The records —
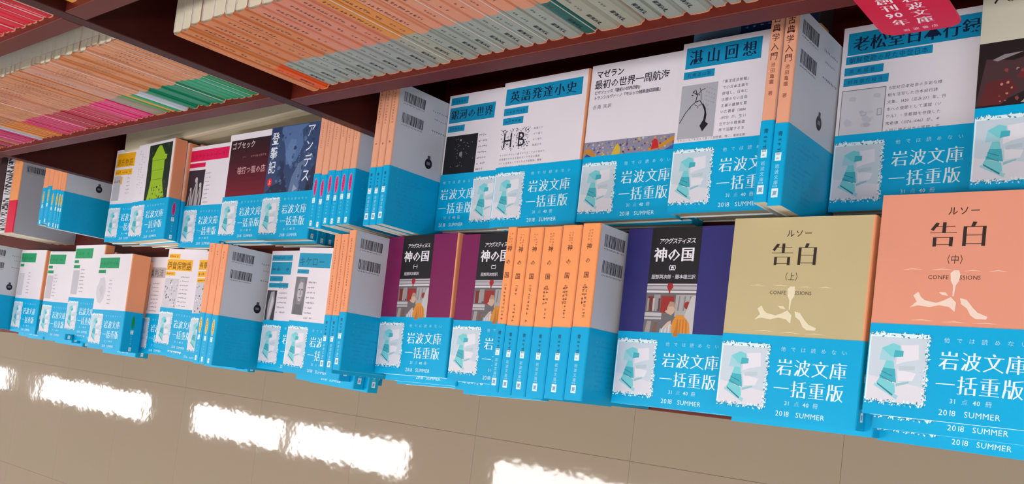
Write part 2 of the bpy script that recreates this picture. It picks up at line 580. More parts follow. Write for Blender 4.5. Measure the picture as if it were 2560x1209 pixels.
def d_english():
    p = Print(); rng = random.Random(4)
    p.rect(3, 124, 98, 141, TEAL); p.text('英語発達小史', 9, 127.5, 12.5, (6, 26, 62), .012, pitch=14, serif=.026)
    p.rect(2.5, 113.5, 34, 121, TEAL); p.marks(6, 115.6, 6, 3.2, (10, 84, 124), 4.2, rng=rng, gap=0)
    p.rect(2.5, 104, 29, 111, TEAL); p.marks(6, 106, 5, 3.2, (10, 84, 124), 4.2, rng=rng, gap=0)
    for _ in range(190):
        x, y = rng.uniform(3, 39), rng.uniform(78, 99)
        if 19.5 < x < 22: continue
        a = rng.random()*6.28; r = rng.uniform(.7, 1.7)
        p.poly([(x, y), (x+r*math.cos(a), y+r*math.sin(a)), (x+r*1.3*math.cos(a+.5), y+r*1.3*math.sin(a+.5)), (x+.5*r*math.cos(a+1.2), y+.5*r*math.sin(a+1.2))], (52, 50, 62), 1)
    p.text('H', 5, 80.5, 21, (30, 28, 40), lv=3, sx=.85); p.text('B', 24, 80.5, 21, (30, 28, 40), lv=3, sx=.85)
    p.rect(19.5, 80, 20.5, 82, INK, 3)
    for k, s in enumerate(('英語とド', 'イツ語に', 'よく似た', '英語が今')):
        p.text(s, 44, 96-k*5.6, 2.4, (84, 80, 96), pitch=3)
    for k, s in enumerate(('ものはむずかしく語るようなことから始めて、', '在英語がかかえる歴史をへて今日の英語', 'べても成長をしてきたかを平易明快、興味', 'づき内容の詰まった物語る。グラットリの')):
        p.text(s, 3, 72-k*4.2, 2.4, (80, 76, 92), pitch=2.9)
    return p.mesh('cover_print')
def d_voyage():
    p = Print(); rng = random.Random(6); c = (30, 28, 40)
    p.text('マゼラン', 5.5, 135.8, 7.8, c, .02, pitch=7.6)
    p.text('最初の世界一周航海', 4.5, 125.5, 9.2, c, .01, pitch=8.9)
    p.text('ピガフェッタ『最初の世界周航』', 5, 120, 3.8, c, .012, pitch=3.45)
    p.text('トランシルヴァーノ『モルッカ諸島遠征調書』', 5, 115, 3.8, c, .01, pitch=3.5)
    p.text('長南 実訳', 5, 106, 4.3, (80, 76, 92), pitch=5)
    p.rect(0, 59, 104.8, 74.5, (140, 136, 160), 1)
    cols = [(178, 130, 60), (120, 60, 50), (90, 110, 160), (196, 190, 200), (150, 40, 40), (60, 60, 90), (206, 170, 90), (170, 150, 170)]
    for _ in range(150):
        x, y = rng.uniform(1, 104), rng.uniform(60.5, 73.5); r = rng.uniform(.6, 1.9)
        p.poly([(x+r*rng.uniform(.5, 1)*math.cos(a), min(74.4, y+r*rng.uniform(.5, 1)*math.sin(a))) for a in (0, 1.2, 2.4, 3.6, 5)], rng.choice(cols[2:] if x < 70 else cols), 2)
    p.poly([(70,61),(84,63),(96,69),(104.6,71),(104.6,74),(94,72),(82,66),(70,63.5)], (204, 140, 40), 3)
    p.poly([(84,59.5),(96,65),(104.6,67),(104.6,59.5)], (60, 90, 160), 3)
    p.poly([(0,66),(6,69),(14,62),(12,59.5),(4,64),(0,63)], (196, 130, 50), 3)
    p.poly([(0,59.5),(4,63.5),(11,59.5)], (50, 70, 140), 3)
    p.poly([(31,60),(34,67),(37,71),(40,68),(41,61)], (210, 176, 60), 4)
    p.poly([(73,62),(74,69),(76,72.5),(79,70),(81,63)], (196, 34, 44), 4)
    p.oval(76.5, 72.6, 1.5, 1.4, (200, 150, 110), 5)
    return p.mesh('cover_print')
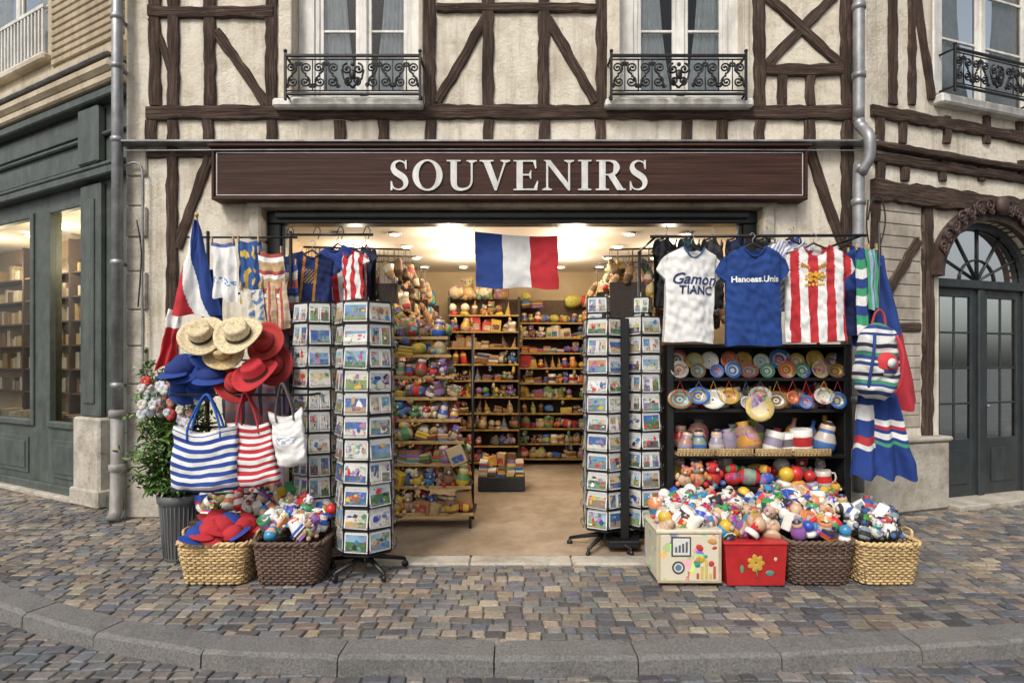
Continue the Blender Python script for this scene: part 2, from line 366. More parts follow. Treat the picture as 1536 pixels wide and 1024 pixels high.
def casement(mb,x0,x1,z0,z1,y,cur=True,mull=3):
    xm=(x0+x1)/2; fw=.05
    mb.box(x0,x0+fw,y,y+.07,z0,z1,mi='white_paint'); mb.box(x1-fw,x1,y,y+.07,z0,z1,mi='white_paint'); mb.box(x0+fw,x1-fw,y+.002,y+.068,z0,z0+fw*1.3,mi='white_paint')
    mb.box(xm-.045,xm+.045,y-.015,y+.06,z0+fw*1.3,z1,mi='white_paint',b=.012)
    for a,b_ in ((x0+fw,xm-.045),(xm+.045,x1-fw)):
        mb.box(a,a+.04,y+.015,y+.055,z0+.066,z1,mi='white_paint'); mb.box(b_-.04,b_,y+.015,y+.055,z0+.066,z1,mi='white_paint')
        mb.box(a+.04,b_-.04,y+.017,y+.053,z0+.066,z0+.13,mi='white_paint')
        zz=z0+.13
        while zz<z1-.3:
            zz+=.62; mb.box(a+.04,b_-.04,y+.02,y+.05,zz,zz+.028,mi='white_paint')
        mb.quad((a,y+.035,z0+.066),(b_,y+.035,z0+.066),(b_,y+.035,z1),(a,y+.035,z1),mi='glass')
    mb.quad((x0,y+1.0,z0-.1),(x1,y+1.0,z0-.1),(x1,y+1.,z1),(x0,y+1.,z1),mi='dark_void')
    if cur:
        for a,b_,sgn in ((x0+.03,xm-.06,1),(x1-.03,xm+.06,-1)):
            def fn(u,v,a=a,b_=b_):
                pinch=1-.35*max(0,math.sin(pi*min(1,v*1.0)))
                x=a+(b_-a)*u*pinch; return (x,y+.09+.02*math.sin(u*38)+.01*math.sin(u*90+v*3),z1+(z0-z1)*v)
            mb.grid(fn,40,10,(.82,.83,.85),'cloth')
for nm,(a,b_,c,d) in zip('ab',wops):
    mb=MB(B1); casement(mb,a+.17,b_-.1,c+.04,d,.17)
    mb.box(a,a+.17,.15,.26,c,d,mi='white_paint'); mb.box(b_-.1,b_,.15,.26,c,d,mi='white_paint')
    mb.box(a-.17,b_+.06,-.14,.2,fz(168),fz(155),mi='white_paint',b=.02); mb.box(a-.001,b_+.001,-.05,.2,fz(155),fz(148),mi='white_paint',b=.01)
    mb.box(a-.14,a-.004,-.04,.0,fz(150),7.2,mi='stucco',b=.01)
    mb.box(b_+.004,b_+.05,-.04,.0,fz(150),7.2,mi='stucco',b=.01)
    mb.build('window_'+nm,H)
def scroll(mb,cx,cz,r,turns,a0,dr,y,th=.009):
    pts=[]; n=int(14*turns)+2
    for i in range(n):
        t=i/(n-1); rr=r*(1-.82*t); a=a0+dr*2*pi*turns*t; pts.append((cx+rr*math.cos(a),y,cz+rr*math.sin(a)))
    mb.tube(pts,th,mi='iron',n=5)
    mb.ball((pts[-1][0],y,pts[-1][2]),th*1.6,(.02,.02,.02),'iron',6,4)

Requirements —
Every line above should be repeated exactly; pictures stay out of the copy.

Output of the task —
Write part 2 of the bpy script that recreates this picture. It picks up at line 580. More parts follow. Write for Blender 4.5. Measure the picture as if it were 2560x1209 pixels.
def d_english():
    p = Print(); rng = random.Random(4)
    p.rect(3, 124, 98, 141, TEAL); p.text('英語発達小史', 9, 127.5, 12.5, (6, 26, 62), .012, pitch=14, serif=.026)
    p.rect(2.5, 113.5, 34, 121, TEAL); p.marks(6, 115.6, 6, 3.2, (10, 84, 124), 4.2, rng=rng, gap=0)
    p.rect(2.5, 104, 29, 111, TEAL); p.marks(6, 106, 5, 3.2, (10, 84, 124), 4.2, rng=rng, gap=0)
    for _ in range(190):
        x, y = rng.uniform(3, 39), rng.uniform(78, 99)
        if 19.5 < x < 22: continue
        a = rng.random()*6.28; r = rng.uniform(.7, 1.7)
        p.poly([(x, y), (x+r*math.cos(a), y+r*math.sin(a)), (x+r*1.3*math.cos(a+.5), y+r*1.3*math.sin(a+.5)), (x+.5*r*math.cos(a+1.2), y+.5*r*math.sin(a+1.2))], (52, 50, 62), 1)
    p.text('H', 5, 80.5, 21, (30, 28, 40), lv=3, sx=.85); p.text('B', 24, 80.5, 21, (30, 28, 40), lv=3, sx=.85)
    p.rect(19.5, 80, 20.5, 82, INK, 3)
    for k, s in enumerate(('英語とド', 'イツ語に', 'よく似た', '英語が今')):
        p.text(s, 44, 96-k*5.6, 2.4, (84, 80, 96), pitch=3)
    for k, s in enumerate(('ものはむずかしく語るようなことから始めて、', '在英語がかかえる歴史をへて今日の英語', 'べても成長をしてきたかを平易明快、興味', 'づき内容の詰まった物語る。グラットリの')):
        p.text(s, 3, 72-k*4.2, 2.4, (80, 76, 92), pitch=2.9)
    return p.mesh('cover_print')
def d_voyage():
    p = Print(); rng = random.Random(6); c = (30, 28, 40)
    p.text('マゼラン', 5.5, 135.8, 7.8, c, .02, pitch=7.6)
    p.text('最初の世界一周航海', 4.5, 125.5, 9.2, c, .01, pitch=8.9)
    p.text('ピガフェッタ『最初の世界周航』', 5, 120, 3.8, c, .012, pitch=3.45)
    p.text('トランシルヴァーノ『モルッカ諸島遠征調書』', 5, 115, 3.8, c, .01, pitch=3.5)
    p.text('長南 実訳', 5, 106, 4.3, (80, 76, 92), pitch=5)
    p.rect(0, 59, 104.8, 74.5, (140, 136, 160), 1)
    cols = [(178, 130, 60), (120, 60, 50), (90, 110, 160), (196, 190, 200), (150, 40, 40), (60, 60, 90), (206, 170, 90), (170, 150, 170)]
    for _ in range(150):
        x, y = rng.uniform(1, 104), rng.uniform(60.5, 73.5); r = rng.uniform(.6, 1.9)
        p.poly([(x+r*rng.uniform(.5, 1)*math.cos(a), min(74.4, y+r*rng.uniform(.5, 1)*math.sin(a))) for a in (0, 1.2, 2.4, 3.6, 5)], rng.choice(cols[2:] if x < 70 else cols), 2)
    p.poly([(70,61),(84,63),(96,69),(104.6,71),(104.6,74),(94,72),(82,66),(70,63.5)], (204, 140, 40), 3)
    p.poly([(84,59.5),(96,65),(104.6,67),(104.6,59.5)], (60, 90, 160), 3)
    p.poly([(0,66),(6,69),(14,62),(12,59.5),(4,64),(0,63)], (196, 130, 50), 3)
    p.poly([(0,59.5),(4,63.5),(11,59.5)], (50, 70, 140), 3)
    p.poly([(31,60),(34,67),(37,71),(40,68),(41,61)], (210, 176, 60), 4)
    p.poly([(73,62),(74,69),(76,72.5),(79,70),(81,63)], (196, 34, 44), 4)
    p.oval(76.5, 72.6, 1.5, 1.4, (200, 150, 110), 5)
    return p.mesh('cover_print')
Continue the Blender Python script for this scene: part 2, from line 366. More parts follow. Treat the picture as 1536 pixels wide and 1024 pixels high.
def casement(mb,x0,x1,z0,z1,y,cur=True,mull=3):
    xm=(x0+x1)/2; fw=.05
    mb.box(x0,x0+fw,y,y+.07,z0,z1,mi='white_paint'); mb.box(x1-fw,x1,y,y+.07,z0,z1,mi='white_paint'); mb.box(x0+fw,x1-fw,y+.002,y+.068,z0,z0+fw*1.3,mi='white_paint')
    mb.box(xm-.045,xm+.045,y-.015,y+.06,z0+fw*1.3,z1,mi='white_paint',b=.012)
    for a,b_ in ((x0+fw,xm-.045),(xm+.045,x1-fw)):
        mb.box(a,a+.04,y+.015,y+.055,z0+.066,z1,mi='white_paint'); mb.box(b_-.04,b_,y+.015,y+.055,z0+.066,z1,mi='white_paint')
        mb.box(a+.04,b_-.04,y+.017,y+.053,z0+.066,z0+.13,mi='white_paint')
        zz=z0+.13
        while zz<z1-.3:
            zz+=.62; mb.box(a+.04,b_-.04,y+.02,y+.05,zz,zz+.028,mi='white_paint')
        mb.quad((a,y+.035,z0+.066),(b_,y+.035,z0+.066),(b_,y+.035,z1),(a,y+.035,z1),mi='glass')
    mb.quad((x0,y+1.0,z0-.1),(x1,y+1.0,z0-.1),(x1,y+1.,z1),(x0,y+1.,z1),mi='dark_void')
    if cur:
        for a,b_,sgn in ((x0+.03,xm-.06,1),(x1-.03,xm+.06,-1)):
            def fn(u,v,a=a,b_=b_):
                pinch=1-.35*max(0,math.sin(pi*min(1,v*1.0)))
                x=a+(b_-a)*u*pinch; return (x,y+.09+.02*math.sin(u*38)+.01*math.sin(u*90+v*3),z1+(z0-z1)*v)
            mb.grid(fn,40,10,(.82,.83,.85),'cloth')
for nm,(a,b_,c,d) in zip('ab',wops):
    mb=MB(B1); casement(mb,a+.17,b_-.1,c+.04,d,.17)
    mb.box(a,a+.17,.15,.26,c,d,mi='white_paint'); mb.box(b_-.1,b_,.15,.26,c,d,mi='white_paint')
    mb.box(a-.17,b_+.06,-.14,.2,fz(168),fz(155),mi='white_paint',b=.02); mb.box(a-.001,b_+.001,-.05,.2,fz(155),fz(148),mi='white_paint',b=.01)
    mb.box(a-.14,a-.004,-.04,.0,fz(150),7.2,mi='stucco',b=.01)
    mb.box(b_+.004,b_+.05,-.04,.0,fz(150),7.2,mi='stucco',b=.01)
    mb.build('window_'+nm,H)
def scroll(mb,cx,cz,r,turns,a0,dr,y,th=.009):
    pts=[]; n=int(14*turns)+2
    for i in range(n):
        t=i/(n-1); rr=r*(1-.82*t); a=a0+dr*2*pi*turns*t; pts.append((cx+rr*math.cos(a),y,cz+rr*math.sin(a)))
    mb.tube(pts,th,mi='iron',n=5)
    mb.ball((pts[-1][0],y,pts[-1][2]),th*1.6,(.02,.02,.02),'iron',6,4)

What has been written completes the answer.